What you have to do |
Using the data below, copy every line that contains the word "script".

==========

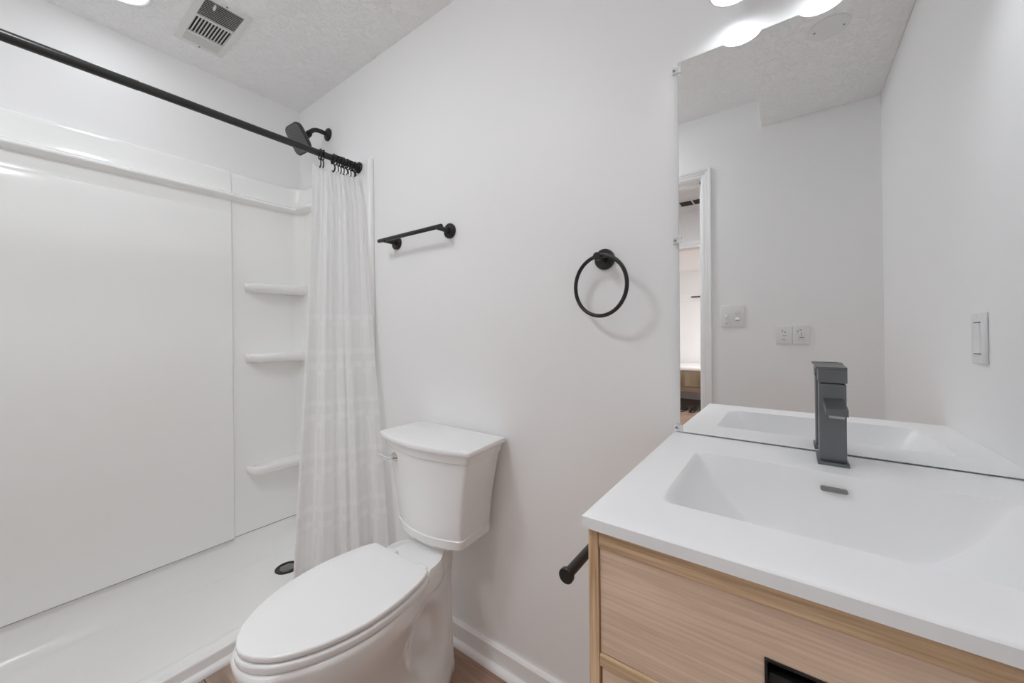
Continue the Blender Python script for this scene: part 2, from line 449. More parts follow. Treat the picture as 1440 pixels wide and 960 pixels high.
# bed
bd = thing('bed', 'bed with white sheet and beige cover seen through the doorway in the mirror', 'bed', (0.7, -6.0, 0))
b = B(); bx(b, (-0.25, -6.55, 0.27), (1.75, -5.42, 0.36), 0.01)
obj('bed_frame', b, BROWN, bd)
for sx in (-0.2, 1.66):
    for sy in (-6.5, -5.5):
        obj('leg', bx(B(), (sx, sy, 0), (sx + 0.06, sy + 0.06, 0.275), 0.004), BROWN, bd)
obj('mattress', bx(B(), (-0.22, -6.53, 0.36), (1.72, -5.44, 0.60), 0.04, 4), SHEET, bd)
def cov(u, v_):
    x = -0.26 + 2.02 * u; t = v_
    w = 0.012 * math.sin(31 * x) + 0.008 * math.sin(53 * x + 1)
    return (x, -5.405 + w * (0.3 + t), 0.60 - 0.235 * t)
b = B(); grid(b, cov, 120, 10); bmesh.ops.solidify(b, geom=b.faces[:], thickness=0.008)
obj('bed_cover', b, BEIGE, bd)
b = B(); bx(b, (-0.24, -6.54, 0.60), (1.74, -5.41, 0.67), 0.03, 4); obj('sheet', b, SHEET, bd)
# shoes under the bed
def shoe(x, y, a):
    b = B(); lp = []
    for k in range(9):
        t = k / 8; L = -0.13 + 0.26 * t
        w = smooth_tab([(0, .02), (.15, .034), (.45, .032), (.75, .044), (.92, .036), (1, .012)], t)
        h = smooth_tab([(0, .05), (.15, .085), (.4, .08), (.65, .055), (.9, .035), (1, .02)], t)
        ring = []
        for j in range(14):
            q = 2 * PI * j / 14; px = w * math.cos(q); pz = h / 2 + h / 2 * math.sin(q)
            X = px * math.cos(a) - L * math.sin(a); Y = px * math.sin(a) + L * math.cos(a)
            ring.append((x + X, y + Y, max(pz, 0.0)))
        lp.append(ring)
    return obj('shoe', loft(b, lp), SHOEM, None, (x, y, 0))
for i, (x, y, a) in enumerate(((0.72, -5.28, 0.2), (0.84, -5.27, 0.3), (0.98, -5.30, 0.1), (1.10, -5.29, -0.1))):
    tag(shoe(x, y, a), 'black shoe on the plank floor in front of the bed, seen in the mirror', 'shoe', 'black shoes by the bed')
# rod and white drape on the far wall
t = thing('wardrobe_rod', 'black rod on a white board on the far wall, seen through the doorway', 'rod', (0.7, -6.5, 1.84))
obj('board', bx(B(), (0.0, -6.6, 1.80), (1.7, -6.575, 1.93), 0.003), TRIM, t)
obj('rod', tube(B(), [(0.72, -6.52, 1.865), (1.5, -6.52, 1.865)], 0.012), BLACK, t)
for x in (0.76, 1.45):
    obj('bracket', tube(B(), [(x, -6.58, 1.865), (x, -6.515, 1.865)], 0.008), BLACK, t)

# ------------------------------------------------------------------ shower: surround, pan
ZT = 1.902
def offs(z, y, x=0.0):
    o = lerp([(0.16, 0.020), (1.755, 0.020), (1.764, 0.024), (1.767, 0.044), (1.772, 0.058), (1.779, 0.060), (1.786, 0.052), (1.794, 0.032), (1.80, 0.027), (ZT - 0.006, 0.014), (ZT, 0.008)], z)
    o = min(o, 0.060 - 0.038 * sstep(0.14, 0.30, x)) if o > 0.022 else o
    c = sstep(-0.326, -0.333, y) if y > -0.7 else sstep(-1.001, -0.994, y)
    o += 0.009 * c
    o += 0.005 * c * (1 - sstep(1.690, 1.704, z))
    return o
path = []     # (point, inward normal, y used by the profile)
rc = 0.075
for i in range(13): path.append(((0.677 - (0.677 - rc) * i / 12, 0.0), (0, -1), 0.0))
for i in range(1, 9):
    a = PI / 2 * i / 8
    path.append(((rc - rc * math.sin(a), -rc + rc * math.cos(a)), (math.sin(a), -math.cos(a)), 0.0))
ys = [-0.10, -0.15, -0.2, -0.26, -0.31, -0.324] + [-0.326 - 0.001 * i for i in range(8)] + [-0.34, -0.4, -0.5, -0.6, -0.7, -0.8, -0.9, -0.98] + [-0.993 - 0.001 * i for i in range(10)] + [-1.05, -1.15, -1.24]
for y in ys: path.append(((0.0, y), (1, 0), y))
for i in range(1, 9):
    a = PI / 2 * i / 8
    path.append(((rc - rc * math.cos(a), YD + rc - rc * math.sin(a)), (math.cos(a), math.sin(a)), -2.0))
for i in range(1, 13): path.append(((rc + (0.677 - rc) * i / 12, YD), (0, 1), -2.0))
zs = [0.1606, 0.165, 0.3, 0.6, 0.9, 1.2, 1.5, 1.65, 1.692] + [1.694 + 0.001 * i for i in range(9)] + [1.72, 1.745, 1.755, 1.76, 1.766, 1.768, 1.770, 1.7725, 1.775, 1.778, 1.781, 1.7835, 1.786, 1.789, 1.792, 1.796, 1.80, 1.84, 1.88, ZT - 0.006, ZT - 0.003, ZT]
def panel(name, label, pts, loc):
    t = thing(name, label, 'shower panel', loc)
    b = B(); V = []
    for (p, n, y) in pts:
        V.append([b.verts.new((p[0] + n[0] * offs(z, y, p[0]), p[1] + n[1] * offs(z, y, p[0]), z)) for z in zs])
    for A, C in zip(V, V[1:]):
        for k in range(len(zs) - 1): b.faces.new((A[k], C[k], C[k + 1], A[k + 1]))
    W = []                                            # back skin so that the moulding has thickness
    for (p, n, y) in pts:
        W.append([b.verts.new((p[0] + n[0] * 0.001, p[1] + n[1] * 0.001, z)) for z in (zs[0], zs[-1])])
    for i in range(len(pts) - 1):
        b.faces.new((V[i][-1], V[i + 1][-1], W[i + 1][1], W[i][1])); b.faces.new((W[i][0], W[i + 1][0], V[i + 1][0], V[i][0]))
        b.faces.new((W[i][0], W[i][1], W[i + 1][1], W[i + 1][0]))
    for i in (0, len(pts) - 1):
        b.faces.new([W[i][0]] + [V[i][k] for k in range(len(zs))] + [W[i][1]])
    obj('moulded_sheet', b, ACR, t, smooth=50)
    b = B(); lo_ = []
    for (p, n, y) in pts:
        o_ = offs(0.17, y, p[0]) + 0.0010
        lo_.append([b.verts.new((p[0] + n[0] * e_, p[1] + n[1] * e_, z_)) for e_, z_ in ((0.002, 0.1575), (o_, 0.1575), (o_, 0.1605), (0.002, 0.1605))])
    for A, C in zip(lo_, lo_[1:]):
        for k in range(4): b.faces.new((A[k], C[k], C[(k + 1) % 4], A[(k + 1) % 4]))
    b.faces.new(lo_[0]); b.faces.new(lo_[-1])
    obj('seal_strip', b, SEAL, t, smooth=0)
    return t
i0 = 12; i1 = len(path) - 13
sr = panel('shower_back_panel', 'wide glossy white shower wall panel with three corner shelves', path[i0:i1 + 1], (0.01, -0.66, 0.16))
se = panel('shower_end_panel', 'white shower end panel behind the bunched curtain', path[:i0 + 1], (0.35, -0.01, 0.16))
panel('shower_end_panel', 'white shower end panel on the door wall, opposite the shower head', path[i1:], (0.35, YD + 0.01, 0.16))
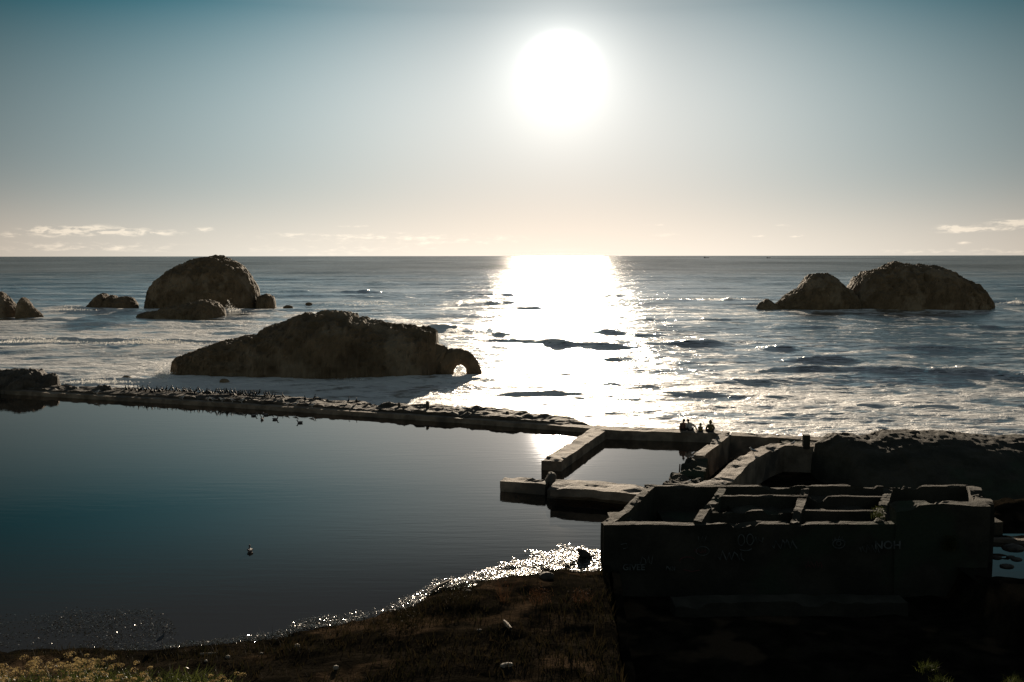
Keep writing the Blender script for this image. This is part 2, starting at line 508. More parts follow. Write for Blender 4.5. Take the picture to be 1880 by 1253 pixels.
# ------------------------------------------------------------------ ground
def ground_h(x, y):
    ys = np.interp(x, SHX, SHY)
    d = ys - y
    bank = np.where(d > 0, .16 * np.minimum(d, 3.5) + .05 * np.clip(d - 3.5, 0, 10), np.maximum(d * .3, -1.0))
    bank = bank + np.where(d > 0, np.minimum(d, 1.5) * .16, 0.04) * fbm2(x, y, .55, 5, 300)
    # the mouth of the building: bed rises to the ruin floor on the right
    hill = 10.6 - .455 * y + fbm2(x, y, .25, 4, 310) * .35 - .35 * sstep(6, 14, x)
    hump = 1.62 * sstep(-1.6, -4.2, x) * np.exp(-((y - 12.6) / 2.6) ** 2) * (1 + .10 * fbm2(x, y, .8, 3, 320))
    hump = hump * (1 - .18 * sstep(-5.6, -7.5, x))
    hill = hill + hump
    h = np.maximum(bank, hill)
    # ground lowered so the ruin's shadow reaches farther; black wall holds back the bank
    xw = 3.75 + (y - 38) * .06
    pit = sstep(-.15, .25, x - xw) * sstep(38.6, 38.3, y) * sstep(17.4, 16.8, x)
    low_ = -1.25 + .12 * fbm2(x, y, .8, 4, 360)
    h = h * (1 - pit) + np.minimum(h, np.maximum(low_, hill)) * pit
    # seaward fall
    h = np.where(y > 68, np.minimum(h, -1 - (y - 68) * .25), h)
    # mound and puddle hollow right of the ruin
    h = h + 1.5 * np.exp(-((x - 23.5) / 4.0) ** 2 - ((y - 46) / 3.0) ** 2) * (1 + .25 * fbm2(x, y, .9, 4, 330))
    in_p = sstep(17.0, 18.2, x) * sstep(42.6, 41.8, y) * sstep(34.0, 36.5, y + (x - 18) * -.25)
    flat = -.10 + .24 * fbm2(x, y, .7, 3, 340)
    h = np.where(in_p > 0, h * (1 - in_p) + flat * in_p, h)
    return np.clip(h, -4, 10.2)


def gh(x, y):
    return float(ground_h(np.array([float(x)]), np.array([float(y)]))[0])


gx = np.concatenate([np.linspace(-130, -32, 60), np.arange(-31.6, 32, .22), np.linspace(32.3, 130, 60)])
gy = np.concatenate([np.linspace(-60, 3, 40), np.arange(3.3, 10, .4), np.arange(10, 46, .16), np.linspace(46.5, 95, 80)])
GX, GY = np.meshgrid(gx, gy)
GZ = ground_h(GX, GY)
fine = fbm2(GX, GY, 2.6, 4, 350) * .07 * (GZ > -.05)
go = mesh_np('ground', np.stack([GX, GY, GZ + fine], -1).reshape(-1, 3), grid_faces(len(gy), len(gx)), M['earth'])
go['kind'] = 'structure'

o = flat_poly('puddle', [Vector((17.2, 34, -.06)), Vector((34, 34, -.06)), Vector((34, 42.3, -.06)), Vector((17.2, 42.3, -.06))], M['pond'])
tag(o, 'shallow puddle with stones beside the right end of the ruin', 'puddle')


# ------------------------------------------------------------------ rocks
def profile_rock(name, prof, Y0, zbase, depth, mat, nu=170, nv=70, amp=.5, fs=.35, seed=0, power=.62, tilt=0.0, taper=1.0, front=.5, cut=None):
    """prof: points (px,py) of the crest, left to right; the rock is a body with its own depth round that crest"""
    pts = [PY(a, b, Y0) for a, b in prof]
    xs = np.array([p.x for p in pts]); zs = np.array([p.z for p in pts])
    u = np.linspace(0, 1, nu)
    x = xs[0] + (xs[-1] - xs[0]) * (u - .035 * np.sin(2 * math.pi * u))
    hgt = np.interp(x, xs, zs) - zbase
    hmax = hgt.max()
    env = np.clip(hgt / hmax, .02, 1) ** .5
    endr = np.sqrt(np.clip(1 - (2 * u - 1) ** 6, 0, 1))
    v = np.linspace(0, math.pi, nv)
    cx = np.cos(v); sz = np.clip(np.sin(v), 0, 1) ** power
    D = depth * env * endr
    Xg = np.repeat(x[:, None], nv, 1)
    Yg = Y0 + D[:, None] * (np.where(cx > 0, -cx * 2 * front, -cx * 2 * (1 - front)))[None, :] * .5 * 2
    Zg = zbase - .6 + (hgt + .6)[:, None] * sz[None, :]
    p = np.stack([Xg, Yg, Zg], -1).reshape(-1, 3)
    ctr = np.stack([Xg, np.full_like(Yg, Y0), np.full_like(Zg, zbase)], -1).reshape(-1, 3)
    nrm = p - ctr; nrm[:, 0] *= .3
    nrm /= np.linalg.norm(nrm, axis=1)[:, None] + 1e-6
    n = (fbm3(p, fs * 1.3, 6, seed, True) - .45) * .9 + fbm3(p, fs * .4, 3, seed + 9) * .4
    w_ = (.28 + .72 * np.abs(np.cos(v)))[None, :].repeat(nu, 0).ravel()
    p = p + nrm * (n * amp * w_)[:, None]
    fine_ = fbm3(p, fs * 4, 5, seed + 20, True) - .45
    p = p + nrm * (fine_ * amp * .55)[:, None]
    p[:, 2] += tilt * 0
    o = mesh_np(name, p, grid_faces(nu, nv), mat, smooth=False)
    return o


def blob_rock(name, c, r, mat, seed=0, amp=.25, sub=3, fs=1.0, rot=0.0):
    bm = bmesh.new(); bmesh.ops.create_icosphere(bm, subdivisions=sub, radius=1)
    p = np.array([v.co[:] for v in bm.verts])
    n = fbm3(p + seed * 3.1, fs, 4, seed, True) * .7 + fbm3(p + seed, fs * .7, 2, seed + 3) * .6
    p = p * (1 + amp * n)[:, None] * np.array(r)
    cr, sr = math.cos(rot), math.sin(rot)
    p = np.stack([p[:, 0] * cr - p[:, 1] * sr, p[:, 0] * sr + p[:, 1] * cr, p[:, 2]], -1)
    for v, q in zip(bm.verts, p): v.co = q
    me = bpy.data.meshes.new(name); bm.to_mesh(me); bm.free(); me.materials.append(mat)
    o = bpy.data.objects.new(name, me); C.objects.link(o); o.location = c
    return o


def seaY(py): return P(940, py, SEA).y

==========

Output for this task |
Continue the Blender Python script for this scene: part 2, from line 449. More parts follow. Treat the picture as 1440 pixels wide and 960 pixels high.
Keep writing the Blender script for this image. This is part 2, starting at line 508. More parts follow. Write for Blender 4.5. Take the picture to be 1880 by 1253 pixels.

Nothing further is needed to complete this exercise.